賃金水準を4階層に分け,1~5年後の賃金階層の移動をみていこう (第3-4-2図)。第1階層(賃金分位下位25%未満)にいた者は,1年後,同階層にとどまる割合は7割まで減少するが,その後,6~7割の間で推移している。第4階層(賃金分位上位25%超)にいた者は,1年後,同階層にとどまる率は約8割と高いが,その後徐々に低下し,5年後には6割程度となる。第2階層(賃金分位25~50%),第3階層(賃金分位51~75%)にいた者は,時間とともに階層を大きく移動し,5年後に同階層にとどまる割合は4~4.5割程度となる。したがって,第1,第4階層にいる者は,同じ階層にとどまる割合が高いものの,5年後には,3~4割の者は他の階層に移動することが分かる。しかし,第1階層にいた者が他の階層に移動する割合が1年後以降はあまり変化のないことをみると,短期のショックの調整後は,低賃金階層では階層移動があまり起こらないものと考えられる。

(賃金階層の移動の状況)

では,このような賃金階層の移動は,近年小さくなっているのだろうが。80~92年の賃金階層の1年ごとの移動を学歴別にみると(第3-4-3図),わずかではあるものの80年代において,すべての学歴において階層移動が小さくなっていることが分かる。

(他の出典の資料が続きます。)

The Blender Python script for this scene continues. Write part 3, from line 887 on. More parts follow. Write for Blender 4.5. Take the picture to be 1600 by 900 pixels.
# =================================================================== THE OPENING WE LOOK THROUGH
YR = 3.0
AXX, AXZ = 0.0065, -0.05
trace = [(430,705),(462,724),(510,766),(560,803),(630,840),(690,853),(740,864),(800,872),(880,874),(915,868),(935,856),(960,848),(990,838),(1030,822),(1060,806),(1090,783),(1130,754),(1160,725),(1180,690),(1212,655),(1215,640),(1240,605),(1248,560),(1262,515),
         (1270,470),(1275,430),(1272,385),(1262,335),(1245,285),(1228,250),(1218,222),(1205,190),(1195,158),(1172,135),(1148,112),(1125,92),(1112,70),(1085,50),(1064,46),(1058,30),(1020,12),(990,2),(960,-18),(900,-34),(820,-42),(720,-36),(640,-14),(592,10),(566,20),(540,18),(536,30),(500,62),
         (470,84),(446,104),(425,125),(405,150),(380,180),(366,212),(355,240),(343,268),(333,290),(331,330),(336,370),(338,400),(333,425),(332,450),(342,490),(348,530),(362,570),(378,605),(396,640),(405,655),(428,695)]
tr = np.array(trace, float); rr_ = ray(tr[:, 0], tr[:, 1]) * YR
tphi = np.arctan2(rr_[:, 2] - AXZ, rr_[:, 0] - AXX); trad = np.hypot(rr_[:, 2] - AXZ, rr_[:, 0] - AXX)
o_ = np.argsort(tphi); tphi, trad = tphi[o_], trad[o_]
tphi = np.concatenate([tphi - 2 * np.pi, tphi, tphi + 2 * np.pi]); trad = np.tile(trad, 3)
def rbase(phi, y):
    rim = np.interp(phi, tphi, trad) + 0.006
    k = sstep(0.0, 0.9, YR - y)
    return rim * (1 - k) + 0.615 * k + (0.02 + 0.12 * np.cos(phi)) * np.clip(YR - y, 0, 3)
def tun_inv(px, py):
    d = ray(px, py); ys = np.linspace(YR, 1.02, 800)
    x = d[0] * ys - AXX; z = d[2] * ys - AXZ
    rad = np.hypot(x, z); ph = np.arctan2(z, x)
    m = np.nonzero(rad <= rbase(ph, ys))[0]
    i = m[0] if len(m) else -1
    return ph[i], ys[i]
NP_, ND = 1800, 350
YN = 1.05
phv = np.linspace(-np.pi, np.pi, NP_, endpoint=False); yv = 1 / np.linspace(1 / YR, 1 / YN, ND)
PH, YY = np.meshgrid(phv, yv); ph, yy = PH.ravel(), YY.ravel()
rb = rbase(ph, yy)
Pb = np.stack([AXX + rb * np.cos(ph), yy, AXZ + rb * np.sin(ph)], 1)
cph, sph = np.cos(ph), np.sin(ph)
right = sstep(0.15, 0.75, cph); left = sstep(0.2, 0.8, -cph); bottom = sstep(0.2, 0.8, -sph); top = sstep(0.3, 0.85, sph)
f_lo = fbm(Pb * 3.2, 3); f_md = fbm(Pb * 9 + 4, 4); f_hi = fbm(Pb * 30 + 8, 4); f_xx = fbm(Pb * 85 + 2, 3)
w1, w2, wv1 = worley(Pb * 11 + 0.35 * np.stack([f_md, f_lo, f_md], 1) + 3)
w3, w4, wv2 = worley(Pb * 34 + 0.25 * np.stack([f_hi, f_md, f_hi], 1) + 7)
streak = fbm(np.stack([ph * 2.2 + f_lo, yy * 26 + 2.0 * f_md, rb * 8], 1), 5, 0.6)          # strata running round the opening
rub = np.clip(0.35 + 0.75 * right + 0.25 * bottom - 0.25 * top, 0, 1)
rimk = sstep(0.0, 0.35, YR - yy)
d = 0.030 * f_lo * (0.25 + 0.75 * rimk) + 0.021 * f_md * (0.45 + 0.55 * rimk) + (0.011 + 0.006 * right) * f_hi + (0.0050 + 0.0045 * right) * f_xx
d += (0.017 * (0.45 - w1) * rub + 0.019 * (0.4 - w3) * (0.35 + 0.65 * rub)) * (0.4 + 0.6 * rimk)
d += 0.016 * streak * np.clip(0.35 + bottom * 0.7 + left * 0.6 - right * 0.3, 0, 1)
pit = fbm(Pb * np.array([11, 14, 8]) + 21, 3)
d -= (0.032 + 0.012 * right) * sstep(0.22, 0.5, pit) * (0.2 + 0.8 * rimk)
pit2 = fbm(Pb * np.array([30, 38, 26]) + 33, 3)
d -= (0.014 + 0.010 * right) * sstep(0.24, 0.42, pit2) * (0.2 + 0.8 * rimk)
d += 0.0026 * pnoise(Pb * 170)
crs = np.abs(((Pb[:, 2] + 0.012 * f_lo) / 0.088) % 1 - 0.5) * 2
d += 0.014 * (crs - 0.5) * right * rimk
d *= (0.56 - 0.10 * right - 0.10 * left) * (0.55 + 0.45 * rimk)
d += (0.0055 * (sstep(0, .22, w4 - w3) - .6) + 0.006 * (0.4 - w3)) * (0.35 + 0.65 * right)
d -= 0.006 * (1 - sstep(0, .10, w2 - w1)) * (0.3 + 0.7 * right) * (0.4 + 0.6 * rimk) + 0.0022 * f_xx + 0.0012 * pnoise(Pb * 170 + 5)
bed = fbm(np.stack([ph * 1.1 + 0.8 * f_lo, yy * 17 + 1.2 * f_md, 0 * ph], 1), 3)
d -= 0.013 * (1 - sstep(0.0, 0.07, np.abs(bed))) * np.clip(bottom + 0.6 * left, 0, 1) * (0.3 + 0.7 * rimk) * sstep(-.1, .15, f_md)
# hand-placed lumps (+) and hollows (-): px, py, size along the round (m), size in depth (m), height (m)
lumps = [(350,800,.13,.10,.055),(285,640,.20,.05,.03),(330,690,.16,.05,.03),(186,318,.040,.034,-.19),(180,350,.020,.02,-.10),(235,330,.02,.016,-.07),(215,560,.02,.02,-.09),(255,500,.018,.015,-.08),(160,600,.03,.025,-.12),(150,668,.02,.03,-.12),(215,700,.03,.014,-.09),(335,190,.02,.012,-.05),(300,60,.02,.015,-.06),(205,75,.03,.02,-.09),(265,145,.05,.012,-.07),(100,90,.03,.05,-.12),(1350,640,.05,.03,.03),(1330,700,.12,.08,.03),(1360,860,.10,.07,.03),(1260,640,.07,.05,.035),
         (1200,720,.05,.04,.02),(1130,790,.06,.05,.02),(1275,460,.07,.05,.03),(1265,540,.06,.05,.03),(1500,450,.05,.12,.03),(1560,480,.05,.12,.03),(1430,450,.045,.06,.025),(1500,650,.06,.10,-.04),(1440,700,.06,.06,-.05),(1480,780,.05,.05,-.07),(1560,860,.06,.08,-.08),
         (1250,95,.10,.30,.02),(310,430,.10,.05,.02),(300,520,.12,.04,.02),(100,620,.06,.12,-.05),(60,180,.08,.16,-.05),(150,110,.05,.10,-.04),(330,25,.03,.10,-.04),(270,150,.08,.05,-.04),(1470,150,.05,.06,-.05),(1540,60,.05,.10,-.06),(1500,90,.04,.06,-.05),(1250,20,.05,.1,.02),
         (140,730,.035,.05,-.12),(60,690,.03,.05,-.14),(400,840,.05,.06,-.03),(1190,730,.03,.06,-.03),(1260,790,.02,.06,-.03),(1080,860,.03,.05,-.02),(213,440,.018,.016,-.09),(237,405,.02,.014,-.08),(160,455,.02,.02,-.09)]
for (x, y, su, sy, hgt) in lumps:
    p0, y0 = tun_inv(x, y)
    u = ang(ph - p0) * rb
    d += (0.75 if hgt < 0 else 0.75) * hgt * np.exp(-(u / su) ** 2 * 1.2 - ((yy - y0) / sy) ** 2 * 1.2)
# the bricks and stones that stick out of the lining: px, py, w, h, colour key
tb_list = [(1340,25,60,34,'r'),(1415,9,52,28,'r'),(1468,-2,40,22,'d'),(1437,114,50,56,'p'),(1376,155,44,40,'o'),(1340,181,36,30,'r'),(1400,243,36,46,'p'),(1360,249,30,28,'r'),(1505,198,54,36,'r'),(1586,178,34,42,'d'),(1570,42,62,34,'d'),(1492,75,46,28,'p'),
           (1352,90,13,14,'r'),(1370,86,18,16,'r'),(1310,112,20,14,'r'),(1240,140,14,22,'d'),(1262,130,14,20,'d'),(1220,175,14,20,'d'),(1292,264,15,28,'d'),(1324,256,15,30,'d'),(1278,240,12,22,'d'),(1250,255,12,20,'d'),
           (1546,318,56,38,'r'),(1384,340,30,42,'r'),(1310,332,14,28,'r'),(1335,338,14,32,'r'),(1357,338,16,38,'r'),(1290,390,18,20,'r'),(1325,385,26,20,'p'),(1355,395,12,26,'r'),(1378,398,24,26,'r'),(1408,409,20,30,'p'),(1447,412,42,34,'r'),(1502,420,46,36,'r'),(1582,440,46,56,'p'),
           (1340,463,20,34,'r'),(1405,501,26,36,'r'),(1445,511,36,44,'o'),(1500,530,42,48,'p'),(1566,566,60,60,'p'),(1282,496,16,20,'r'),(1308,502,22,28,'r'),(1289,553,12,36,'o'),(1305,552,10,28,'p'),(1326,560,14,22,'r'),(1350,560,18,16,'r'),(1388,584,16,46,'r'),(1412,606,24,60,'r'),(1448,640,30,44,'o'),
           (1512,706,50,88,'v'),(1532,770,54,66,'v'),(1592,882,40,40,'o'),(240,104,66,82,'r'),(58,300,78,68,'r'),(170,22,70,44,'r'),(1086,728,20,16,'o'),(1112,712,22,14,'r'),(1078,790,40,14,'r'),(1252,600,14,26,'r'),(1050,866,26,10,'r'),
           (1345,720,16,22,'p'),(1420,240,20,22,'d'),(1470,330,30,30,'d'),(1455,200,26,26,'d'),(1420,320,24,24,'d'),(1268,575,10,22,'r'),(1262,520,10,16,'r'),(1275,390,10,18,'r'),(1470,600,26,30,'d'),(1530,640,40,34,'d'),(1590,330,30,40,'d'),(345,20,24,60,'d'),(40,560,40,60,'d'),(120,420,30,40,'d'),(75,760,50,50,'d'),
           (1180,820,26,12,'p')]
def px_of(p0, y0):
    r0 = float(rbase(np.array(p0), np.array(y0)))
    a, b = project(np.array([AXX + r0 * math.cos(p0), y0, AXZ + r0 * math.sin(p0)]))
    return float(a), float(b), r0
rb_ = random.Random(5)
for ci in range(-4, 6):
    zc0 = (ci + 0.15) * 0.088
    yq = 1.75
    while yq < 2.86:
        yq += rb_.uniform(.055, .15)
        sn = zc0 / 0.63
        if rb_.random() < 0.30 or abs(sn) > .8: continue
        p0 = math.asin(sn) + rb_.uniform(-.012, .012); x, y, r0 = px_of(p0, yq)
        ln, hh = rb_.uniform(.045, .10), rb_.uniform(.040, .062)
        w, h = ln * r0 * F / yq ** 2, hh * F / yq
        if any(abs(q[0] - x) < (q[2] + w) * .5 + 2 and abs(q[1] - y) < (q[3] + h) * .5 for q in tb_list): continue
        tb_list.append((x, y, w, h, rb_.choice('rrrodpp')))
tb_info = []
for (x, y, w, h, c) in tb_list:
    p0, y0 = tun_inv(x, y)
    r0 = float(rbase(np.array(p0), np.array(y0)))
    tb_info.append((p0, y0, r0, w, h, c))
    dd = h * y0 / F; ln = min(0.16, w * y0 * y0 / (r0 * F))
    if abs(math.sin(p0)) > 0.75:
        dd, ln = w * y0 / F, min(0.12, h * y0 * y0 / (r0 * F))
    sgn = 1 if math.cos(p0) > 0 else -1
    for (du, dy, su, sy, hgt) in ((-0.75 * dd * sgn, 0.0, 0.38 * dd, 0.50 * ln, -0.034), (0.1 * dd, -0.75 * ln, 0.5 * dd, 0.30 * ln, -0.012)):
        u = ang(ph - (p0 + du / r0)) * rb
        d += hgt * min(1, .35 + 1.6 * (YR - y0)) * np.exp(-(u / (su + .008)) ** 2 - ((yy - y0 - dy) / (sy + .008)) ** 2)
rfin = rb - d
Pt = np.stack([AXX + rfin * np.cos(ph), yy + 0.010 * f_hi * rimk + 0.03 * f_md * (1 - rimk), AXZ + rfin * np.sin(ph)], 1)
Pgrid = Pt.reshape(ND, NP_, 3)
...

これは,相対的な賃金水準があまり変動しなくなってきている結果であり,労働者の転職や職場内での賃金の変動による賃金格差の縮小効果が若干低下していることを示唆している。

この要因としては,人的資本に見合った賃金水準が早期に与えられるようになってきたことが考えられる。また,賃金変動は人的資本の変化によるものと考えるならば,80年代を通じて,必要とされる人的資本の蓄積に労働者がより長い習得期間を要するようになったため,1年ごとの賃金水準の相対的変動が小さくなっている。

さらに,賃金階層の移動とは逆に,賃金が翌年も同じ階層にとどまる割合を階層ごとにみていくと (第3-4-4図),どの階層においても,同じ階層にとどまる割合が次第に上昇している。特に,低賃金階層において,同じ階層にとどまる割合の上昇が顕著である。ここでも,技術水準に見合った賃金決定の普及,技術習得に必要な期間の長期化により,相対的な賃金水準が変動しにくくなっていることが示されており,低技術者は低賃金グループに,高技術者は高賃金グループにとどまる割合が高まっている。